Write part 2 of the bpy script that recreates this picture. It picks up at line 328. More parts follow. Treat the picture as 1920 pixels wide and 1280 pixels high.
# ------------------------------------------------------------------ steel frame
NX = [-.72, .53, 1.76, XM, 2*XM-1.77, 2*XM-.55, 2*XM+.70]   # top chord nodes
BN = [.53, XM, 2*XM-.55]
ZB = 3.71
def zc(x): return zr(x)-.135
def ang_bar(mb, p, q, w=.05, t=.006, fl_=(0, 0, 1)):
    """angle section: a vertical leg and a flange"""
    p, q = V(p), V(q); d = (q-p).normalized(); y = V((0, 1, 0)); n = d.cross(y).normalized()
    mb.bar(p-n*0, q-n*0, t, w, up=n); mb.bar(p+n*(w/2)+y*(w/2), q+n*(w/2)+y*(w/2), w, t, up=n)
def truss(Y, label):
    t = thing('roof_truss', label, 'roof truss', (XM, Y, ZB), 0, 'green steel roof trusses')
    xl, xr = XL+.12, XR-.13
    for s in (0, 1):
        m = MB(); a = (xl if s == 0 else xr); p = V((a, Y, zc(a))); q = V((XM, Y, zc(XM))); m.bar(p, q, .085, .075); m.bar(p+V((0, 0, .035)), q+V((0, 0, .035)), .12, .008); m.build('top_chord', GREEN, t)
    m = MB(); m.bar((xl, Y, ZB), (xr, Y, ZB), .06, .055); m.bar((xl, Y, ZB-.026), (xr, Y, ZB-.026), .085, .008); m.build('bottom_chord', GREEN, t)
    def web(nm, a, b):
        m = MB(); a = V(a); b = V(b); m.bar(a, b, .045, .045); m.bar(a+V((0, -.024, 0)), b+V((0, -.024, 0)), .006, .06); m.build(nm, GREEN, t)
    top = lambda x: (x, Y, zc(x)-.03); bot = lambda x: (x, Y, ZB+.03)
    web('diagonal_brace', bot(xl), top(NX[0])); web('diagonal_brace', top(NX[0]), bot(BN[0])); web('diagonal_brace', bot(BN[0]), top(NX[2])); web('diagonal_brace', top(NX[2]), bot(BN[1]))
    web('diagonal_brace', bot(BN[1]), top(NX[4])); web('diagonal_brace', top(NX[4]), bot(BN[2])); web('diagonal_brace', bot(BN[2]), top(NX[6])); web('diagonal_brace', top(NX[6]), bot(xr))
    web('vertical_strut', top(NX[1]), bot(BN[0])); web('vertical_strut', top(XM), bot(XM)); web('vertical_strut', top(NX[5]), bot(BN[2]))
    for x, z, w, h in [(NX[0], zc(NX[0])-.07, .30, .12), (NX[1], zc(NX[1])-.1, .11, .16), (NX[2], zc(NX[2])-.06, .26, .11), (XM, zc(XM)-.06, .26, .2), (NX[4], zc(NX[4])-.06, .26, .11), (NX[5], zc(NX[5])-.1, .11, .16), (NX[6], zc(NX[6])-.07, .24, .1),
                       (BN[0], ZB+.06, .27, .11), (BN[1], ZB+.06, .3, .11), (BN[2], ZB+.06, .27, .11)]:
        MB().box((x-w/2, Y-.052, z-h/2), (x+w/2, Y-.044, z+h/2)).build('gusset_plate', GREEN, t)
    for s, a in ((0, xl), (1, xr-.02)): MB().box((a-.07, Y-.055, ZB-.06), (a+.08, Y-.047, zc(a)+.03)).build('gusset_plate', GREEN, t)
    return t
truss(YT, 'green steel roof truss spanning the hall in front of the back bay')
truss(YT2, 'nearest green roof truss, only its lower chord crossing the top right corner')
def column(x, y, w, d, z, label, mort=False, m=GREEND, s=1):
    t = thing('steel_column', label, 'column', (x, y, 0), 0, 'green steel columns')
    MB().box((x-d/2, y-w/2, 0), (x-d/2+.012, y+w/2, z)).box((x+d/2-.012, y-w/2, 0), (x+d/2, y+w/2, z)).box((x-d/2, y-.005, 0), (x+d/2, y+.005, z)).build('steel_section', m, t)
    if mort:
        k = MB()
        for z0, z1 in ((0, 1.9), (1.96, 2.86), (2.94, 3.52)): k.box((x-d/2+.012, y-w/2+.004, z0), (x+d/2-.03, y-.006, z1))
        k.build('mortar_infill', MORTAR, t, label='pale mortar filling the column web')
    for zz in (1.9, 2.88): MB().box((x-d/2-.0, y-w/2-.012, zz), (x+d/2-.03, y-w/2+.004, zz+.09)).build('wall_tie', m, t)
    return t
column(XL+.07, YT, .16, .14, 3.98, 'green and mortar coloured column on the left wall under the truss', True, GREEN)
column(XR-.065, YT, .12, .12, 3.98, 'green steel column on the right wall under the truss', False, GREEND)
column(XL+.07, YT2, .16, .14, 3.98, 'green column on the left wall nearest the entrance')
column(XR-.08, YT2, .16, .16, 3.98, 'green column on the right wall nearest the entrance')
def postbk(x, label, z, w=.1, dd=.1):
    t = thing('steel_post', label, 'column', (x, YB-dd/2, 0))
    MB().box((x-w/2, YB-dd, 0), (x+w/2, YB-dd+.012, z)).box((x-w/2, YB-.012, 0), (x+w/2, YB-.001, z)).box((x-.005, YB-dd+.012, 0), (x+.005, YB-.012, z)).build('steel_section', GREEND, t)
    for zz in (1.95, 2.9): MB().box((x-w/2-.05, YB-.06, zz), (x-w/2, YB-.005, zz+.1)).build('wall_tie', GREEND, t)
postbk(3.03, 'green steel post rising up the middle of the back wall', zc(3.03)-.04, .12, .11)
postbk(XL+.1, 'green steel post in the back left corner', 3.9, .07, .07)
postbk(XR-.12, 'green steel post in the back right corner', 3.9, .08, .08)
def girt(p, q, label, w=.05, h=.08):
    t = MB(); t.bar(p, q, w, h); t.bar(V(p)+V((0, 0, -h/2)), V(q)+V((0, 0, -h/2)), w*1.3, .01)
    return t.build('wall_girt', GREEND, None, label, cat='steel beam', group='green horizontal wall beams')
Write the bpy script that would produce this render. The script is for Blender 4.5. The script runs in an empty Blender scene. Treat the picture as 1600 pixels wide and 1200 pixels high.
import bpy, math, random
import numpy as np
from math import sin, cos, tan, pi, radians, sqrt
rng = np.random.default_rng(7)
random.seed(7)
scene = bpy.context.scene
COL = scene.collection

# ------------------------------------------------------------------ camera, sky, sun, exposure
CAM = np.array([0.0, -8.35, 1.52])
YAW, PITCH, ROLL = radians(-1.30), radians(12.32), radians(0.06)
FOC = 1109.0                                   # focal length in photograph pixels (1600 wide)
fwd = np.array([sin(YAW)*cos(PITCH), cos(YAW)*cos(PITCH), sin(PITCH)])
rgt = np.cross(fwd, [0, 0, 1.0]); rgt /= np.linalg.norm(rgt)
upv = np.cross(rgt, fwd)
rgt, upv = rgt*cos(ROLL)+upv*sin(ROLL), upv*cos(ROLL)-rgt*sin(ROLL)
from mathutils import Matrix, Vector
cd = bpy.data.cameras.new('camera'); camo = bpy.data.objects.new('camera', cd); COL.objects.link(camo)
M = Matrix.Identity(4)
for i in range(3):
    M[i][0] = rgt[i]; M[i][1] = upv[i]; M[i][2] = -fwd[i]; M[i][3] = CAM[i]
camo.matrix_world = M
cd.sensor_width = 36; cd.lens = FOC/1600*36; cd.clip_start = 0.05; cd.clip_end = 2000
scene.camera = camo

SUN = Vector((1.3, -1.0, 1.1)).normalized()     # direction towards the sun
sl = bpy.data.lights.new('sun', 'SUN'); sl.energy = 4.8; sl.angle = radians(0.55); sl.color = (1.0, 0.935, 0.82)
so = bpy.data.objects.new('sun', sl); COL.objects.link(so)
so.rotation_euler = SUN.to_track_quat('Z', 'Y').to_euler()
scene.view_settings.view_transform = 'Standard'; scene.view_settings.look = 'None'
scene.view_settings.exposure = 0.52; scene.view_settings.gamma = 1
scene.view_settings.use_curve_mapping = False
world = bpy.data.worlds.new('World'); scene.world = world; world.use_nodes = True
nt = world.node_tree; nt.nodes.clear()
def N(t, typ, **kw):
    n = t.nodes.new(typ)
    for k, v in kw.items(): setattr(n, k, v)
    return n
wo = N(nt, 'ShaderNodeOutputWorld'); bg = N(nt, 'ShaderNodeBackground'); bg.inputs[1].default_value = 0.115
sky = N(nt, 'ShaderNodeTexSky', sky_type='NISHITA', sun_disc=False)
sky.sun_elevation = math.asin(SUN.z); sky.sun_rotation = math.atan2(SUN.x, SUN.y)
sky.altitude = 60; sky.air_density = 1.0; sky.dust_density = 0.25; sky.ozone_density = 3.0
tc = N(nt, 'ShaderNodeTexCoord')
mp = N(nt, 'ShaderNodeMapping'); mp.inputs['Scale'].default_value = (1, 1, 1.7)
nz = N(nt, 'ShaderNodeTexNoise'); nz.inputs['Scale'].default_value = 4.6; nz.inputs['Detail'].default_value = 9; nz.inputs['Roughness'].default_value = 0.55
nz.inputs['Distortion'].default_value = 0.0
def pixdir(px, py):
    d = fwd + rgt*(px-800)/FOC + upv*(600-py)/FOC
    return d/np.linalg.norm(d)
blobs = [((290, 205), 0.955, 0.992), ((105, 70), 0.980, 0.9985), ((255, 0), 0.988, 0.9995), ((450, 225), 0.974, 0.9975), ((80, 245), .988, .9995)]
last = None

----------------

(SHORT PROBLEM): Above are the lines; repeat exactly the ones from the line containing "Write the bpy" down to the line containing "COL = scene.collection", both inclusive.

(RESULT):
Write the bpy script that would produce this render. The script is for Blender 4.5. The script runs in an empty Blender scene. Treat the picture as 1600 pixels wide and 1200 pixels high.
import bpy, math, random
import numpy as np
from math import sin, cos, tan, pi, radians, sqrt
rng = np.random.default_rng(7)
random.seed(7)
scene = bpy.context.scene
COL = scene.collection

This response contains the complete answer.